Sur l’art. 2, RASTOUL propose l’amendement suivant:
«Il sera nommé une Commission de trois membres, avec pleins pouvoirs pour la haute direction des affaires et leur exécution prompte, immédiate, effective, puissante. Toutes les commissions existantes se mettront à la complète disposition de ces trois membres, en vue d’une action extérieure et intérieure, énergique, radicale, efficace, complète. Cette commission sera responsable devant la Commune, qui remplira vis-à-vis d’elle le rôle de comité souverain, de surveillance et d’inspection, de vigilance, mais sans avoir une action directe dans son administration et son exécution, mais qui pourra la briser, la révoquer, s’il y a lieu.»

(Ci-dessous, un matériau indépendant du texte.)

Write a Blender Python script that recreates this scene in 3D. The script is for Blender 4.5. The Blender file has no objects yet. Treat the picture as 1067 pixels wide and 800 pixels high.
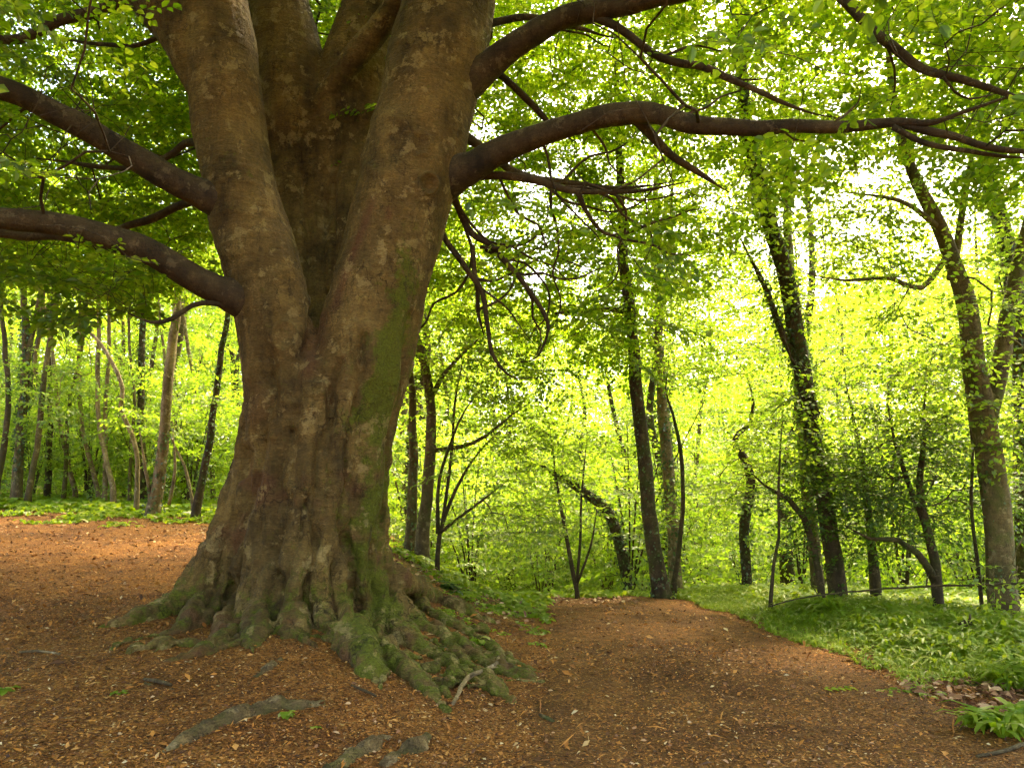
import bpy, math
import numpy as np
from mathutils import Vector

R = math.radians
rng = np.random.default_rng(11)
SC = bpy.context.scene
COL = SC.collection

# ------------------------------------------------------------------ camera
F = 800.0                      # focal length in photo pixels (photo 1067 x 800)
PITCH = R(9.0)
CAM = np.array([0.0, 0.0, 1.5])
FWD = np.array([0, math.cos(PITCH), math.sin(PITCH)])
UP = np.array([0, -math.sin(PITCH), math.cos(PITCH)])


def ray(px, py):
    return FWD * F + np.array([1.0, 0, 0]) * (px - 533.5) + UP * (400 - py)


def W(px, py, Y):
    d = ray(px, py)
    return CAM + d * (Y / d[1])


def proj(P):
    P = np.asarray(P) - CAM
    d = P @ FWD
    d = np.where(np.abs(d) < 1e-4, 1e-4, d)
    return 533.5 + F * P[..., 0] / d, 400 - F * (P @ UP) / d, d


def mpp(P):                     # metres per pixel at P
    return float((np.asarray(P) - CAM) @ FWD) / F


# ------------------------------------------------------------------ noise
_perm = np.random.default_rng(3).permutation(256)
_perm = np.concatenate([_perm, _perm, _perm])
_grad = np.random.default_rng(4).normal(size=(256, 3))
_grad /= np.linalg.norm(_grad, axis=1)[:, None]


def perlin(P):
    P = np.asarray(P, float)
    i = np.floor(P).astype(int)
    f = P - i
    u = f * f * f * (f * (f * 6 - 15) + 10)
    i &= 255
    out = 0
    for dx in (0, 1):
        wx = u[:, 0] if dx else 1 - u[:, 0]
        for dy in (0, 1):
            wy = u[:, 1] if dy else 1 - u[:, 1]
            for dz in (0, 1):
                wz = u[:, 2] if dz else 1 - u[:, 2]
                h = _perm[_perm[_perm[(i[:, 0] + dx) & 255] + ((i[:, 1] + dy) & 255)] + ((i[:, 2] + dz) & 255)]
                g = _grad[h]
                out = out + wx * wy * wz * (g[:, 0] * (f[:, 0] - dx) + g[:, 1] * (f[:, 1] - dy) + g[:, 2] * (f[:, 2] - dz))
    return out * 1.6


def fbm(P, oct=3):
    P = np.asarray(P, float)
    s = 0
    a = 1
    for k in range(oct):
        s = s + a * perlin(P * 2 ** k + 17.3 * k)
        a *= 0.5
    return s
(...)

Cet amendement est rejeté.
L’art. 2, mis aux voix, est adopté à l’unanimité.
À l’article 3, PYAT demande qu’il soit ajouté : «Délégations et Commissions».
Cet amendement, étant accepté par l’auteur du projet, il n’y a pas lieu de le voter.
LONGUET propose à son tour l’amendement suivant: «Il y aura un pouvoir de contrôle et de surveillance.»
L’art. étant mis aux voix, est adopté sans l’amendement par 33 voix contre 16.
Un article additionnel, ainsi conçu, présenté par le citoyen VÉSINIER, est également adopté : «Art. 4. Les membres de la Commune ne pourront être traduits devant aucune autre juridiction que la sienne.»
Sur l’ensemble du projet, la Commune, après avoir entendu POTTIER, URBAIN, J.-B. CLÉMENT, LANGEVIN, LEFRANÇAIS, SERAILLER, décide le renvoi du vote au lendemain.
La séance est levée à neuf heures et demie.